Ormai nel cuore del Medio Oriente infuoca sempre di più la diatriba secolare che esiste tra l’Iran sciita e i Governi a base Sunnita del Golfo. Ma in cosa differiscono le due fazioni religiose e perché tra loro scorrono fiumi di odio? Esistono altre facce dell’Islam? La faida affonda le sue radici nel 632 dopo Cristo, anno di morte del Profeta Maometto nonché fondatore dell’Islam: le tribù, sue seguaci, in quell’anno furono divise dall’ardua scelta di eleggere il successore di Mohammed (questa era una carica sia politica sia religiosa). La maggioranza, alias sunniti tra i quali oggi si può annoverare circa l’80% dei musulmani, appoggiò Abu Bakr, amico di Maometto e padre della moglie del Profeta. La minoranza, invece, sostenne che il successore di Mohammed doveva essere eletto tra i suoi consanguinei e, alla luce di ciò, appoggiò Alì, cugino del suddetto: questi furono gli sciiti, shiaat Alì cioè i partigiani di Alì.
Nonostante quest’ultimo regnò per poco tempo come quarto Califfo, i sostenitori di Abu Bakr riuscirono comunque a imporsi.

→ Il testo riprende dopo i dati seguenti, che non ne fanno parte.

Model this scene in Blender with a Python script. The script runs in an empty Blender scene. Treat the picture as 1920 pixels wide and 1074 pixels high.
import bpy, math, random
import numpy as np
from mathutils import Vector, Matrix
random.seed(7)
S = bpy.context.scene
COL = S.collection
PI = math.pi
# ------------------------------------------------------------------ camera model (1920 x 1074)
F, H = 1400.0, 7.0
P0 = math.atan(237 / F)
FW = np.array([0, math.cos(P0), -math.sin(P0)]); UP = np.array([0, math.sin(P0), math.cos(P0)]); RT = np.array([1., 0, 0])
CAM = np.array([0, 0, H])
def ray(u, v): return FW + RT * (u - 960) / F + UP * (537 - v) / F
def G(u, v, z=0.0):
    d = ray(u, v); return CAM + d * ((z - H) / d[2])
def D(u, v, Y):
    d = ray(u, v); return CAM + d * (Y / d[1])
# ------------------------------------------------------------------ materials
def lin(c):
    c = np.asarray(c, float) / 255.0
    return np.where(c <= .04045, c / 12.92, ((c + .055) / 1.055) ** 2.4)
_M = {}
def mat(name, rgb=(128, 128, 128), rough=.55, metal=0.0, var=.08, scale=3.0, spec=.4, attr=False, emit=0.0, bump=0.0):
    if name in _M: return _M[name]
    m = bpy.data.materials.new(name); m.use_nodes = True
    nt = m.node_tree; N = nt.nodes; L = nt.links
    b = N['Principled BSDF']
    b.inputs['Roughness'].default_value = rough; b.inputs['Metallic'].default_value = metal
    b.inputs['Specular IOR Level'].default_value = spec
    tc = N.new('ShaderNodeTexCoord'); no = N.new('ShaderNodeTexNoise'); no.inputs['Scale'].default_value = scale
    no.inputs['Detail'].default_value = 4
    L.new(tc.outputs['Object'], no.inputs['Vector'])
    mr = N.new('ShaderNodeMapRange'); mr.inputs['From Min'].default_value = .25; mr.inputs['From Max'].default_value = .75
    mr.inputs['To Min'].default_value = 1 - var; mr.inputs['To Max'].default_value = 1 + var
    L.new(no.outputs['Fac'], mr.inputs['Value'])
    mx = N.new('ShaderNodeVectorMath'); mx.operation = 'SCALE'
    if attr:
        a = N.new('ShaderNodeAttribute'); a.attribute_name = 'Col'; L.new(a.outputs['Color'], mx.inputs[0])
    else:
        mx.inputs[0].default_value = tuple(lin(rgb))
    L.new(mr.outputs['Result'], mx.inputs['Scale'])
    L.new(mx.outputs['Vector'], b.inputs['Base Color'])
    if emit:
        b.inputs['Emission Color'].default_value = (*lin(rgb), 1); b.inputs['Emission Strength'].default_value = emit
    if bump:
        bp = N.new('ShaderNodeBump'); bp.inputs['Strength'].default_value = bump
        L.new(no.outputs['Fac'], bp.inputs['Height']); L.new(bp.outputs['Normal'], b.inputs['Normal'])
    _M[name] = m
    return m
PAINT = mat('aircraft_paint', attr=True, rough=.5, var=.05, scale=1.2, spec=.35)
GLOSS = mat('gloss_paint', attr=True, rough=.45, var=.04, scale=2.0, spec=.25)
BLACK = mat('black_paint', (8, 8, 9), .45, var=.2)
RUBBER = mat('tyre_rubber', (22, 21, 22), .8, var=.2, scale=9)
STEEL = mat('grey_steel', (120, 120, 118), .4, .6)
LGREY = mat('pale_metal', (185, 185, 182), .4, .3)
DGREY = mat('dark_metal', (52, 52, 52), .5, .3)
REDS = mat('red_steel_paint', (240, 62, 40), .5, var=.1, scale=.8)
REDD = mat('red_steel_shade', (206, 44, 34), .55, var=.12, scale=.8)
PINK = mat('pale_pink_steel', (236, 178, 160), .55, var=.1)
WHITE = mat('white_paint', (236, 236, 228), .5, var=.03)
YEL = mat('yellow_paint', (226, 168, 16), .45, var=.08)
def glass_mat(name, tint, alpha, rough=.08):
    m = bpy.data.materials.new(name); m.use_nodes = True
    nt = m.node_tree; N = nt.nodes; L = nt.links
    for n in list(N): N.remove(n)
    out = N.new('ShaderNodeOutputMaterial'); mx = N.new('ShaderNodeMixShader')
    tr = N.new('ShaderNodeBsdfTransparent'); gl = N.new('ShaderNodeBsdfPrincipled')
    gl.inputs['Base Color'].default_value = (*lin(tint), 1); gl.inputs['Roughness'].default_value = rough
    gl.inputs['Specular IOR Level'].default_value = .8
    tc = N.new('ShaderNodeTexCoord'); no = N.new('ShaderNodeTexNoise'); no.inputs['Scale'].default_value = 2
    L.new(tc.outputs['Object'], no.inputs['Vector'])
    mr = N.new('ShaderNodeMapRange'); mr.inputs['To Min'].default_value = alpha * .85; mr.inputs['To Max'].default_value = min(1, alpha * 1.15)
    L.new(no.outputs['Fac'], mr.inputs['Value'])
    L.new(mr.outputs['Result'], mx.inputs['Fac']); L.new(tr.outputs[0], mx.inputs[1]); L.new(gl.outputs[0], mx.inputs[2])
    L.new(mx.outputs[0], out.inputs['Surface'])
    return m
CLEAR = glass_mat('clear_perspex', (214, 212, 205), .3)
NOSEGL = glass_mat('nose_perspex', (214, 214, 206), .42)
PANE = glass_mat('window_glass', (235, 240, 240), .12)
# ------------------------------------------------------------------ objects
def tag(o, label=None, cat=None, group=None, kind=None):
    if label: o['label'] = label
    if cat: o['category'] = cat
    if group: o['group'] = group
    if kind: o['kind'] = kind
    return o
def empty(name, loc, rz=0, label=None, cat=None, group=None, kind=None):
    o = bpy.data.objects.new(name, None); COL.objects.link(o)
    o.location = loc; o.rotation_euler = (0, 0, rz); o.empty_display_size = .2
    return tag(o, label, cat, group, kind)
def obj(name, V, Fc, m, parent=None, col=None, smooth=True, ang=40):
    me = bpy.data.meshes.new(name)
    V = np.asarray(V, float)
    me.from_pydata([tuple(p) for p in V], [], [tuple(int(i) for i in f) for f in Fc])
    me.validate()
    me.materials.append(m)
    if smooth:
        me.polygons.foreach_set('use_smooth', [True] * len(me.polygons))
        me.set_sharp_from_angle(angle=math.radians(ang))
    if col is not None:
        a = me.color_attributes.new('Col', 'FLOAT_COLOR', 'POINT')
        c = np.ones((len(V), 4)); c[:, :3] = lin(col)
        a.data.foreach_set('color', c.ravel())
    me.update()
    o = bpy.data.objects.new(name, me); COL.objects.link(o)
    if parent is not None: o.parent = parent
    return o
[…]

Le serpi in seno all’Islam aumentarono quando Hussein, discendente diretto di Alì, nel 680, fu ucciso a Kerbala dalle truppe del Califfo Sunnita. Da qui, i sostenitori di Bakr ascesero rapidamente al potere e gli sciiti vissero all’ombra di quello Stato, piegato dalla Sunna, cercando una guida nei loro Imam. Col tempo, naturalmente, le credenze religiose delle due compagini iniziarono a differenziarsi sempre di più.
Oggi tutti i musulmani del mondo (1,6 miliardi), sciiti e sunniti, concordano solo su alcuni fronti. In primis nel vedere Allah come unico Dio (primo dei cinque pilastri dell’Islam) e Maometto come suo Profeta. In secundis sull’osservanza dei cinque pilastri dell’Islam (tra cui si trova il Ramandan, le 5 preghiere quotidiane da fare rivolti verso la Mecca e il pellegrinaggio da fare, almeno una volta nella vita, in quest’ultima, nonché l’elemosina legale). In terzis sul riconoscimento di un solo libro sacro: il Corano. Tuttavia, i sunniti orientano la loro pratica religiosa con la meridiana della Sunna (la legge Coranica), mentre gli sciiti si lasciano guidare dai loro Ayatollah (i riflessi di Dio sulla Terra). Proprio su queste differenze sono nate le accuse da parte dei sunniti verso gli sciiti di eresia e viceversa di dogmatismo estremo. Per i seguaci moderni di Alì il dodicesimo e ultimo Imam è “in occultamento”: egli, un giorno, apparirà per eseguire la volontà di Allah. Il loro emarginarsi ha dato vita a pratiche religiose come l’ashura, il momento in cui fedeli sciiti, durante la processione, si flagellano per commemorare l’assassinio di Hussein.
Le due compagini, comunque, non sono mai giunte a combattere delle vere e proprio guerre in quanto gli sciiti, consci della loro minoranza, hanno sempre mantenuto un profilo basso. Nell’età moderna i confini che segnano la divisione tra i suddetti e i sunniti sono dettati non solo dalla religione, ma anche dalla politica. La Mezzaluna sciita, che rappresenta l’Iran, la Siria di Assad e il regime del Libano di Hezbollah, un tempo era rispettata dai governi sunniti. Ma le rivoluzioni in corso nella regione hanno provocato una frattura tra i governi sciiti e le nazioni sunnite del golfo Persico (quali Arabia Saudita e Qatar, forti – peraltro – delle loro risorse economiche derivanti dal petrolio).
Esiste, infine, una terza compagine in cui sono divisi gli islamici. Essa è formata dagli Ibaditi, unici superstiti del ramo etnico dei kharigiti. Anche loro come i primi due esistono dall’alba dell’Islam. Questi reputano gli altri musulmani kuffār al-niʿma (cioè coloro che rinnegano la grazia di Dio). Per loro un fedele deve seguire tre canoni di comportamenti: walaya (cioè l’amicizia verso i veri credenti-praticanti, nonché con gli Imam ibaditi), barah ( cioè l’ostilità verso i peccatori), wuquf (lett. sospensione verso coloro i quali non sono stati chiaramente giudicati). La salvezza per gli ibaditi, a differenza degli altri islamici, proviene pure dalla dedizione nel lavoro (in particolare dall’artigianato e il commercio). Per loro, infine, il Corano, al contrario di quanto dispensano sciiti e sunniti, non è eterno: qualificarlo come tale equivarrebbe assimilarlo a Dio e violare, conseguentemente, il dogma dell’unicità di Allah.